### Objective
For the listing below, give the number of lines in which "from" occurs. Add nothing.

### Recorded data
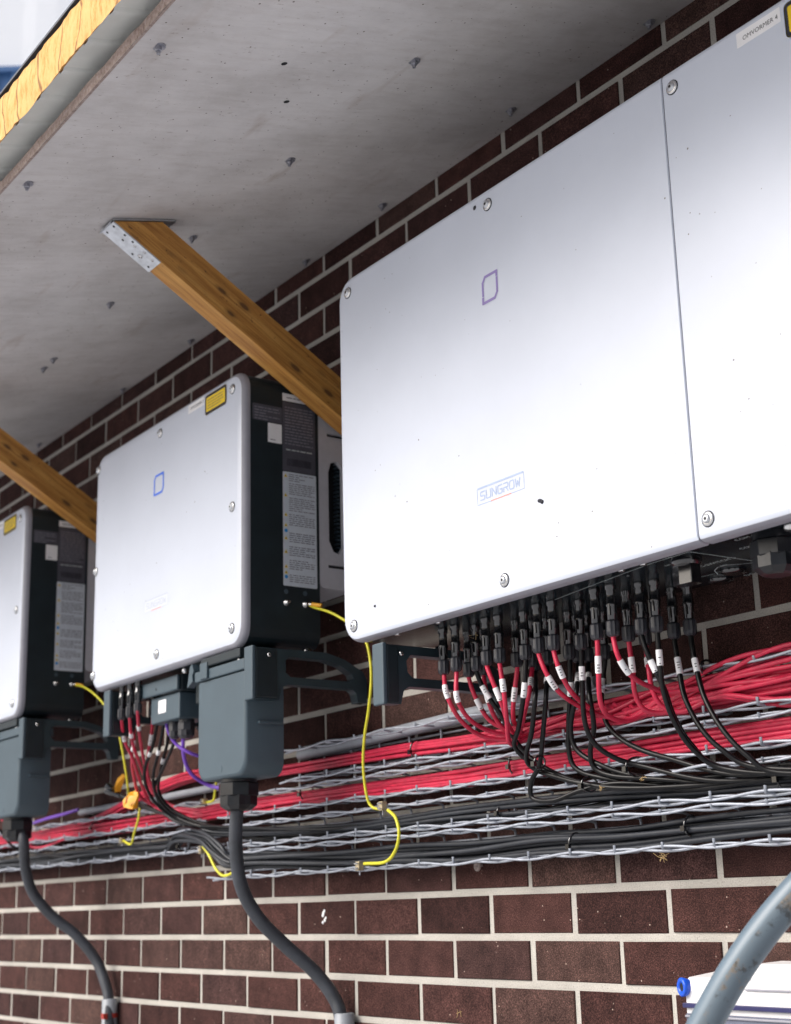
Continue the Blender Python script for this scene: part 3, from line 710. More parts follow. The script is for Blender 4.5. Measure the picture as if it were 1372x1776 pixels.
# underside print, switches, gland
ZU = 2.3205
un = lambda x, y: (lambda u, v: (x+u, y-v, ZU-.001))
b = MB()
for s_, q, sz in (('COM 1', (1278, 938), .05), ('COM 4', (1286, 953), .05), ('DC-SWITCH 5', (1208, 986), .055), ('DC-SWITCH 6', (1295, 999), .055), ('ON', (1251, 982), .035), ('OFF', (1247, 993), .035), ('OFF', (1155, 982), .03), ('ON', (1157, 969), .03), ('+', (1090, 1000), .05), ('-', (1098, 1012), .05)):
    p = atz(q[0], q[1], ZU); text(b, s_, sz, un(p.x, p.y), M['paleprint'])
def uline(pts, w=.006):
    for a, c in zip(pts, pts[1:]):
        d = (c-a).normalized(); n_ = Vector((-d.y, d.x, 0))*w/2
        b.add([a+n_, c+n_, c-n_, a-n_], [(0, 1, 2, 3)], M['paleprint'])
Q = lambda px, py: Vector((atz(px, py, ZU-.001).x, atz(px, py, ZU-.001).y, ZU-.0012))
uline([Q(1060, 1003), Q(1130, 977), Q(1195, 957), Q(1315, 974), Q(1300, 977), Q(1260, 980), Q(1245, 984), Q(1239, 990), Q(1245, 996)]); uline([Q(1215, 1001), Q(1240, 995)])
uline([Q(950, 1045), Q(1020, 1018), Q(1060, 1003)])
build(b, 'printed_legend', invA, fixn=False, kind='stuff')
def rotary(q, s=1.0):
    p = atz(q[0], q[1], ZU); b = MB(); x, y = p.x, p.y
    b.lathe((x, y, ZU), (0, 0, -1), [(0, .12*s), (.035, .12*s), (.05, .10*s)], M['blackp'], 20)
    b.prism([[(x-.115*s, y+.035), (x-.115*s, y-.035), (x-.02, y-.055), (x+.09*s, y-.045), (x+.09*s, y+.045), (x-.02, y+.055)]], 'z', ZU-.20*s, ZU-.045, M['blackp'])
    return build(b, 'rotary_switch', invA, bev=.008)
rotary((1190, 968), .85)
for q in ((1272, 989), (1250, 1005)):
    p = atz(q[0], q[1], ZU); b = MB(); b.lathe((p.x, p.y, ZU), (0, 0, -1), [(0, .085), (.018, .085), (.026, .06)], M['blackp'], 20); build(b, 'base_reflection', invA)  # flat dark discs standing in for reflections of the switch bases
p = atz(1338, 928, ZU); gland(invA, (p.x+.02, p.y, ZU), .14, .25, M['glandp'])
p = atz(1372, 910, ZU); b = MB(); b.lathe((p.x+.02, p.y, ZU), (0, 0, -1), [(0, .06), (.03, .06), (.04, .04)], M['bolt'], 14); build(b, 'vent_plug', invA)
b = MB()
for x in (10.36, 10.9, 12.9, 13.1):
    b.lathe((x, -1.1, 2.319), (0, 0, -1), [(0, .026), (.014, .022)], M['bolt'], 8)
build(b, 'body_screw', invA)

# ================================================================== WIRE MESH TRAYS
DT = .30; PITCH = .473
def tray(x0, x1, zb, zt, label):
    root = thing('wire_mesh_tray', label, 'cable tray', ((x0+x1)/2, 0, zb), 'galvanised wire mesh cable trays on the wall')
    b = MB(); r = .0108; x = 0
    pts = [(0, -DT-.012, zb+.045), (0, -DT-.012, zb), (0, -.09, zb), (0, -.045, zb+.012), (0, -.035, zb+.055), (0, -.035, zt-.055), (0, -.045, zt-.012), (0, -.09, zt), (0, -DT-.012, zt), (0, -DT-.012, zt+.02)]
    tube(b, pts, r, M['wire'], 6, 1)
    ox = root.location; x = math.ceil((x0+.03)/PITCH)*PITCH; first = None
    while x < x1:
        if first is None:
            root_x = x; b.v = [Vector((v.x+x, v.y, v.z)) for v in b.v]; first = build(b, 'cross_wire', root); me = first.data
        else:
            o = bpy.data.objects.new('cross_wire', me); COL.objects.link(o); o.parent = root; o.location = ((x-root_x)*S, 0, 0)
        x += PITCH
    for k, (y, z) in enumerate(((-DT, zb), (-.23, zb), (-.03, zb+.07), (-.03, zt-.06), (-.23, zt), (-DT, zt))):
        b = MB(); pts = []; n = int((x1-x0)/PITCH*4)+1; flat = k in (2, 3)
        for i in range(n+1):
            xx = x0+(x1-x0)*i/n; s_ = math.cos(math.pi*xx/PITCH+math.pi*(k % 2))
            pts.append((xx, y+(0 if flat else .004*math.sin(xx*3+k)), z+(.0 if flat else .014*s_)+.003*math.sin(xx*1.7+k)))
        if flat: pts = [(a, c+(.021 if k else 0), d) for a, c, d in pts][::3]+[(x1, y+.021, pts[-1][2])]
        tube(b, pts, r, M['wire'], 6, 2 if not flat else 1); build(b, 'long_wire', root)
    return root
xt4 = at(360, 1520, -.3).x; xt3 = at(378, 1470, -.3).x; xt2 = at(378, 1425, -.3).x; xt1 = at(485, 1300, -.3).x; XE = 20.0; xl = at(348, 1475, -.3).x
tray(xt1, XE, 1.452, 1.745, 'topmost wire mesh tray, red cables in it')
tray(xt2, XE, 1.195, 1.378, 'second wire mesh tray from the top, right of the break, red cables in it')
tray(xt3, XE, .892, 1.094, 'third wire mesh tray from the top, right of the break, thin black cables in it')
tray(xt4, XE, .588, .832, 'lowest wire mesh tray, thick bundle of dark grey cables in it')
tray(-5, xl, 1.195, 1.378, 'upper wire mesh tray on the left, red bundle in it, below the left cabinets')
tray(-5, xl, .880, 1.094, 'lower wire mesh tray on the left, dark grey bundle in it')

# ================================================================== CABLES
def cable(pts, r, mt, label, group, name='cable', n=8, cat='cable'):
    b = MB(); c = pts[len(pts)//2]; tube(b, pts, r, mt, n)
    o = build(b, name, loc=tuple(c)); tag(o, label, cat, group); return o
def bundle(n, path, r, mt, label, group, seed, twist=.5):
    """cables lying together; path = (x, y, z, half height) and the cables wander past each other"""
    rd = random.Random(seed); cols = 4 if n > 10 else 3 if n > 6 else 2; rows = math.ceil(n/cols); q = 2*r*1.22; slots = []
    for i in range(n): slots.append(((i//rows)*q*.9+rd.uniform(-.006, .006), (i % rows-(rows-1)/2)*q+((i//rows) % 2)*q*.5))
    full = (rows-1)/2*q+r
    for i in range(n):
        oy, oz = slots[i]; ph = rd.uniform(0, 6.28); ph2 = rd.uniform(0, 6.28); pts = []
        for (x, y, z, hh) in path:
            k = max(.75, min(1.25, hh/full))
            pts.append((x+rd.uniform(-.05, .05), y-.03+oy+.010*math.sin(x*.7+ph2), z+oz*k+.30*q*twist*2*math.sin(x*.8+ph)*(1 if twist > .8 else .8)))
        cable(pts, r, mt, label, group)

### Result
3